Alabama abolished judge override in 2017, but the State is still pushing to execute people whose juries voted for a life sentence. Last year, Alabama executed Kenny Smith even though his jury voted 11-1 for a life sentence. Nearly 20% of the people who are condemned to death in Alabama received life verdicts from their juries.

The governor noted that her commutation reinstated the life sentence that jurors had recommended.

“God is answering prayers,” juror Mae Puckett told AP. “Governor Ivey put it back into the jury’s hands.” Ms. Puckett was a member of the Morgan County jury that convicted Mr. Myers.

She urged the governor to spare Mr. Myers’s life, writing in a recent op-ed, “I believed then, and I believe now, that Mr. Myers is innocent.”
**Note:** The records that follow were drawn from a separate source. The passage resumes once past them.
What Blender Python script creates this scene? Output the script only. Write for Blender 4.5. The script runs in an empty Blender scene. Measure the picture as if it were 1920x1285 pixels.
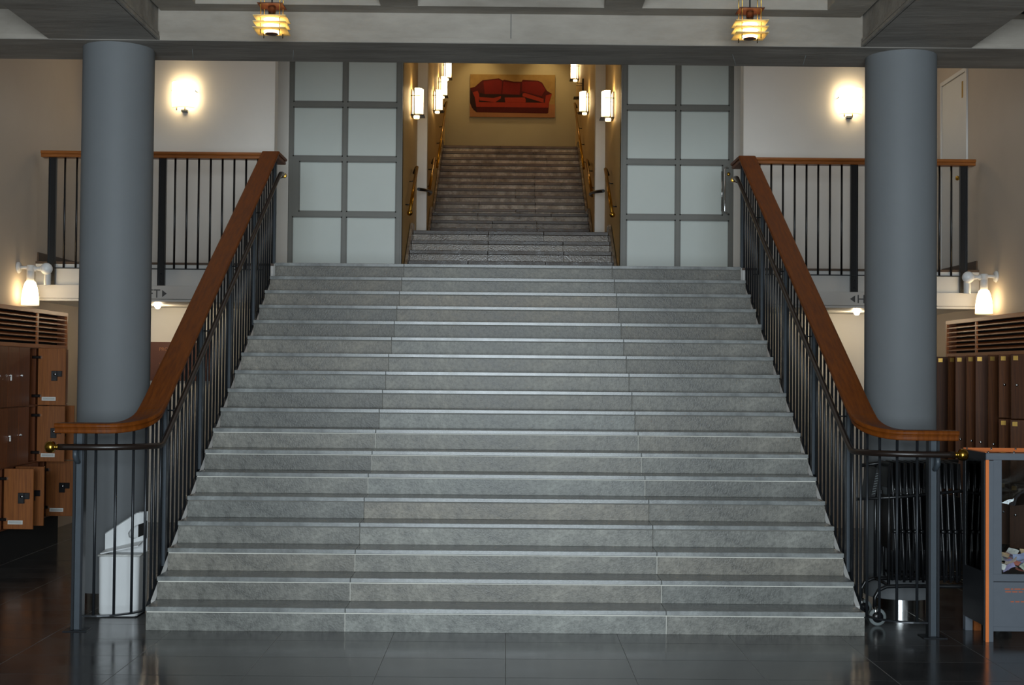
import bpy, bmesh, math, random
from mathutils import Vector, Matrix, Quaternion
random.seed(7)
SC = bpy.context.scene
COL = SC.collection

# ------------------------------------------------------------------ camera
FPX = 2468.13
cam_d = bpy.data.cameras.new('camera')
cam_d.sensor_fit = 'HORIZONTAL'; cam_d.sensor_width = 36.0
cam_d.lens = FPX / 1920.0 * 36.0
cam_d.clip_start = 0.05; cam_d.clip_end = 200
cam = bpy.data.objects.new('camera', cam_d); COL.objects.link(cam)
pi_, ya_, ro_ = 0.0230283, 0.0045321, 0.0089133
F = Vector((math.sin(ya_)*math.cos(pi_), math.cos(ya_)*math.cos(pi_), math.sin(pi_)))
R0 = Vector((math.cos(ya_), -math.sin(ya_), 0)); U0 = R0.cross(F)
Rv = math.cos(ro_)*R0 + math.sin(ro_)*U0; Uv = math.cos(ro_)*U0 - math.sin(ro_)*R0
M = Matrix(((Rv.x, Uv.x, -F.x, -0.01456), (Rv.y, Uv.y, -F.y, -8.91093), (Rv.z, Uv.z, -F.z, 1.7563), (0, 0, 0, 1)))
cam.matrix_world = M
SC.camera = cam

# ------------------------------------------------------------------ world, daylight, exposure
w = bpy.data.worlds.new('world'); SC.world = w; w.use_nodes = True
w.node_tree.nodes['Background'].inputs[0].default_value = (0.62, 0.72, 0.85, 1)
w.node_tree.nodes['Background'].inputs[1].default_value = 0.6
def area(name, loc, rot, sx, sy, power, color):
    d = bpy.data.lights.new(name, 'AREA'); d.shape = 'RECTANGLE'; d.size = sx; d.size_y = sy
    d.energy = power; d.color = color
    o = bpy.data.objects.new(name, d); COL.objects.link(o); o.location = loc; o.rotation_euler = rot
    return o
# daylight through the tall glazed entrance front behind the visitor
area('entrance_daylight', (0, -12.7, 2.1), (math.radians(90), 0, 0), 4.8, 3.3, 1150, (0.82, 0.93, 1.0))
# added fill light under the closed upper hall ceiling, brightens walls and panes
area('upper_hall_fill', (0, 3.9, 6.58), (0, 0, 0), 8.8, 4.4, 44, (1.0, 0.97, 0.93))
vs = SC.view_settings
vs.view_transform = 'Standard'; vs.look = 'None'; vs.gamma = 1.0; vs.use_curve_mapping = False
vs.exposure = 0.0

# ------------------------------------------------------------------ materials
def srgb(r, g, b):
    def f(c):
        c /= 255.0
        return c/12.92 if c <= 0.04045 else ((c+0.055)/1.055)**2.4
    return (f(r), f(g), f(b), 1.0)
MATS = {}
def mat(name, col, rough=0.5, metal=0.0, var=0.0, scale=8.0, bump=0.0, bscale=60.0, objvar=0.0, col2=None,
        spec=0.5, stretch=None, emit=None, estr=0.0, detail=5.0, rvar=0.0, coat=0.0, tint=False, speck=0.0):
    m = bpy.data.materials.new(name); m.use_nodes = True
    nt = m.node_tree; b = nt.nodes['Principled BSDF']
    b.inputs['Base Color'].default_value = col
    b.inputs['Roughness'].default_value = rough
    b.inputs['Metallic'].default_value = metal
    b.inputs['Specular IOR Level'].default_value = spec
    if coat: b.inputs['Coat Weight'].default_value = coat; b.inputs['Coat Roughness'].default_value = 0.03
    if emit: b.inputs['Emission Color'].default_value = emit; b.inputs['Emission Strength'].default_value = estr
    tc = nt.nodes.new('ShaderNodeTexCoord'); vec = tc.outputs['Object']
    if stretch:
        mp = nt.nodes.new('ShaderNodeMapping'); mp.inputs['Scale'].default_value = stretch
        nt.links.new(vec, mp.inputs['Vector']); vec = mp.outputs['Vector']
    colout = None
    if var > 0 or col2:
        n = nt.nodes.new('ShaderNodeTexNoise'); n.inputs['Scale'].default_value = scale; n.inputs['Detail'].default_value = detail
        n.inputs['Roughness'].default_value = 0.62
        nt.links.new(vec, n.inputs['Vector'])
        r = nt.nodes.new('ShaderNodeValToRGB')
        c2 = col2 if col2 else tuple(min(1, c*(1+var)) for c in col[:3]) + (1,)
        c1 = tuple(c*(1-var) for c in col[:3]) + (1,) if not col2 else col
        r.color_ramp.elements[0].position = 0.34; r.color_ramp.elements[0].color = c1
        r.color_ramp.elements[1].position = 0.66; r.color_ramp.elements[1].color = c2
        nt.links.new(n.outputs['Fac'], r.inputs['Fac']); colout = r.outputs['Color']
        if rvar:
            mr = nt.nodes.new('ShaderNodeMapRange'); mr.inputs['To Min'].default_value = max(0.02, rough-rvar); mr.inputs['To Max'].default_value = rough+rvar
            mr.inputs['From Min'].default_value = 0.3; mr.inputs['From Max'].default_value = 0.7
            nt.links.new(n.outputs['Fac'], mr.inputs['Value']); nt.links.new(mr.outputs['Result'], b.inputs['Roughness'])
    if speck > 0:
        n3 = nt.nodes.new('ShaderNodeTexNoise'); n3.inputs['Scale'].default_value = 34; n3.inputs['Detail'].default_value = 6; n3.inputs['Roughness'].default_value = 0.7
        nt.links.new(vec, n3.inputs['Vector'])
        r3 = nt.nodes.new('ShaderNodeMapRange'); r3.inputs['From Min'].default_value = 0.36; r3.inputs['From Max'].default_value = 0.56; r3.inputs['To Min'].default_value = 1-speck; r3.inputs['To Max'].default_value = 1.04
        nt.links.new(n3.outputs['Fac'], r3.inputs['Value'])
        mx = nt.nodes.new('ShaderNodeMix'); mx.data_type = 'RGBA'; mx.blend_type = 'MULTIPLY'; mx.inputs['Factor'].default_value = 1.0
        nt.links.new(colout, mx.inputs['A']); nt.links.new(r3.outputs['Result'], mx.inputs['B']); colout = mx.outputs['Result']
    if tint:
        oc = nt.nodes.new('ShaderNodeObjectInfo')
        mx = nt.nodes.new('ShaderNodeMix'); mx.data_type = 'RGBA'; mx.blend_type = 'MULTIPLY'; mx.inputs['Factor'].default_value = 1.0
        nt.links.new(colout, mx.inputs['A']); nt.links.new(oc.outputs['Color'], mx.inputs['B']); colout = mx.outputs['Result']
    if objvar > 0:
        oi = nt.nodes.new('ShaderNodeObjectInfo')
        mr = nt.nodes.new('ShaderNodeMapRange'); mr.inputs['To Min'].default_value = 1-objvar; mr.inputs['To Max'].default_value = 1+objvar
        nt.links.new(oi.outputs['Random'], mr.inputs['Value'])
        hs = nt.nodes.new('ShaderNodeHueSaturation')
        if colout: nt.links.new(colout, hs.inputs['Color'])
        else: hs.inputs['Color'].default_value = col
        nt.links.new(mr.outputs['Result'], hs.inputs['Value']); colout = hs.outputs['Color']
    if colout: nt.links.new(colout, b.inputs['Base Color'])
    if bump > 0:
        n2 = nt.nodes.new('ShaderNodeTexNoise'); n2.inputs['Scale'].default_value = bscale; n2.inputs['Detail'].default_value = 4
        nt.links.new(vec, n2.inputs['Vector'])
        bp = nt.nodes.new('ShaderNodeBump'); bp.inputs['Strength'].default_value = bump; bp.inputs['Distance'].default_value = 0.01
        nt.links.new(n2.outputs['Fac'], bp.inputs['Height']); nt.links.new(bp.outputs['Normal'], b.inputs['Normal'])
    MATS[name] = m
    return m
mat('stone', srgb(104, 103, 97), 0.4, col2=srgb(150, 148, 139), scale=4.5, detail=9, bump=0.2, bscale=90, tint=True, speck=0.3, rvar=0.05, spec=0.4)
mat('tread', srgb(112, 114, 113), 0.24, col2=srgb(148, 151, 149), scale=5.5, detail=8, bump=0.03, bscale=90, objvar=0.08, speck=0.15, rvar=0.05, spec=0.45)
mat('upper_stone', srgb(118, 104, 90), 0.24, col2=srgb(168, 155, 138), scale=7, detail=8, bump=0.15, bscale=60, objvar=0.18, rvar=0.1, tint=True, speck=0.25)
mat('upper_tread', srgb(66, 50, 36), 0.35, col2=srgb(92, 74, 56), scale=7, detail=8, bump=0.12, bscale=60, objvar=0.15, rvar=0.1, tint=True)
mat('mortar', srgb(112, 110, 103), 0.6)
mat('grout', srgb(214, 212, 202), 0.6)
mat('tile', srgb(56, 56, 57), 0.17, col2=srgb(68, 68, 68), scale=3.0, bump=0.02, bscale=30, objvar=0.14, rvar=0.05, spec=1.0)
mat('tile_joint', srgb(112, 112, 110), 0.6)
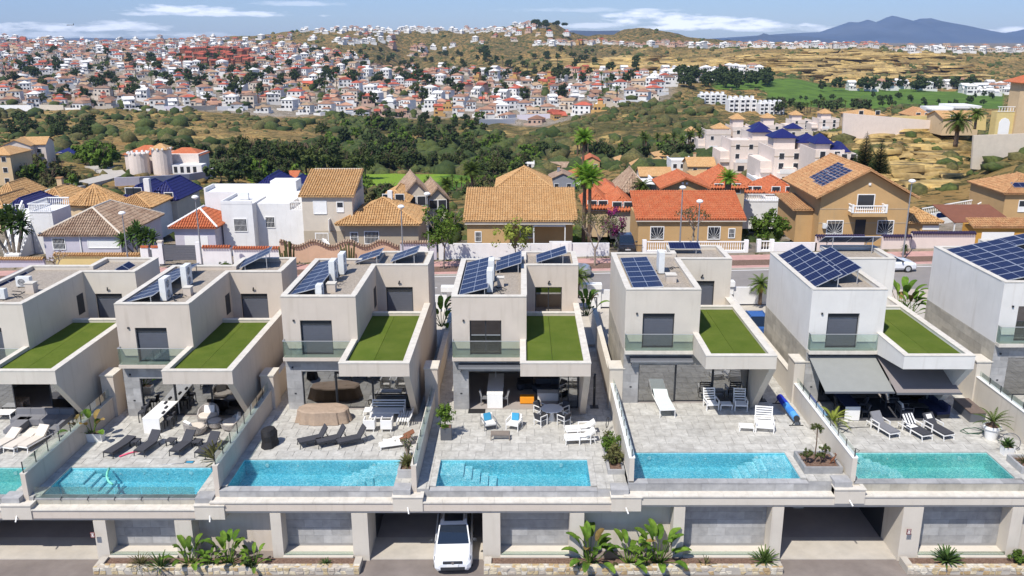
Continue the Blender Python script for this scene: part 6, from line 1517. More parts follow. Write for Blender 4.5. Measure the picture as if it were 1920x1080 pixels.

She wrote that she and other jurors who did not believe Mr. Myers was guilty reached a compromise deal to convict him and return a life sentence. “I left the courthouse feeling like that compromise saved Mr. Myers’s life,” she wrote, adding that the judge’s override of their verdict was unjust. “Seeing [the override] happen in Mr. Myers’s case was a betrayal of the care we jurors put into considering his fate.”

Lawyers from the Federal Defender Program of the Middle District of Alabama, who represent Mr. Myers, have argued for years that there were multiple failures in the case against Mr. Myers, who is intellectually disabled.

Mr. Myers, who is Black, was represented at trial by a lawyer with ties to the Ku Klux Klan and convicted by a jury comprised of 11 white people and one Black person.

During his appeals, he was abandoned by his counsel and missed a critical deadline, which prevented him from receiving full consideration of his claims in federal court.

“As evidence accumulated of his innocence and the many injustices he experienced over the course of his case,” his counsel wrote there has always been “hope that he would someday see some measure of justice, of mercy, of humanity.”